XMLパブリッシングのための出版標準フォーマットへの取り組み
 凸版印刷 情報・出版事業本部ソリューション開発部 部長 鎗田和夫氏

 凸版印刷では,出版制作において,いかなる出力媒体に対しても,XMLを中心とした運用が行えることを目指している。それは,出版物の標準フォーマットとして,XMLデータベースを作成することである。XMLデータベースへの入力は,紙からの新規入力によるXML化,CTS,DTPからの変換,スキーマの異なる外部データの取り込みなどを考えている。XMLデータベースからの出力は,組版システム経由での書籍印刷,オンデマンド印刷,PDF出力の他,Web展開,CD-ROM,DVDなどのパッケージ展開,電子書籍などへスタイルシートを介して展開,またeラーニングへ展開することもある。
 出版業界には,現在XMLの標準フォーマットは存在しない。XML対応の組版システムがいくつか市販されているが,保存形式は独自のフォーマットになっている。電子出版関係では日本電子出版協会のJepaXがあるが,一般書籍印刷用には不足している要素があり,活発に利用されているとは言いがたい。

 凸版印刷では,出版コンテンツに対しアクセス性,正確性,拡張性などに加え,社内での展開,及び業界のガイドラインとして利用することも考慮し,出版標準フォーマットを作成した。これは既存の標準フォーマットとの互換性も考慮したものとなっている。具体的にはJepaXをベースに,JIS X 4052 「日本語文書の組版指定交換形式」,OEB1.0,HTML4.0などを参照している。
対象はJIS X 4052と同等な,一般書籍,学術論文集など,編,章,節,項,段落,見出し,といった文書構造や,表現体裁がパターン化できるものに限定している。将来的には各種分野に対応していくことを考えている。

 このフォーマットは,コンテンツの論理構造と,スタイル指示の分離に努めている。スタイル指示は,利用目的に応じスタイルシートにて対応することを前提にしている。要素数は,論理構造要素,ブロック要素,インライン要素合わせて102種類ある。
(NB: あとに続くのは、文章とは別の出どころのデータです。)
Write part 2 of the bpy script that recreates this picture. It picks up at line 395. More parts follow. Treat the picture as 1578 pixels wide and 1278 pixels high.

他の出版関連仕様と比較して強い所は,日本語文書の論理構造単位をJepaXの26から47種類と細分化している点や,配列処理機能を「読み50音順」「姓名+読み50音順」「読み50音順+画数」「電話帳配列」など,いろいろなバリエーションに対応可能なように高めてあるなど数多くある。
 この出版標準フォーマットは概ね完成しており,現在は社内での業務に適用した検証フェーズであり,その有効性や合理性を確認中である。検証がまとまった段階で,多方面から評価してもらう意味でもフォーマットはオープン化したいと考えている。

 運用における課題は,必ずXMLデータを直すというデータ更新サイクルを作りあげることである。その鍵は出力ゲラなど出力メディアでの確認方法と,XMLエディタの使い勝手である。赤字ゲラの修正箇所を,元のXML上での特定と修正が,いかに簡単にできるかが,出版系のXMLエディタにおける重要項目である。現状この要望にこたえられるXMLエディタは存在せず,社内開発を含め検討している。
 また,現在のフォーマットは,辞典,事典系をはじめ,まだ対応していない部分も多くあり,今後詰めて行く必要がある。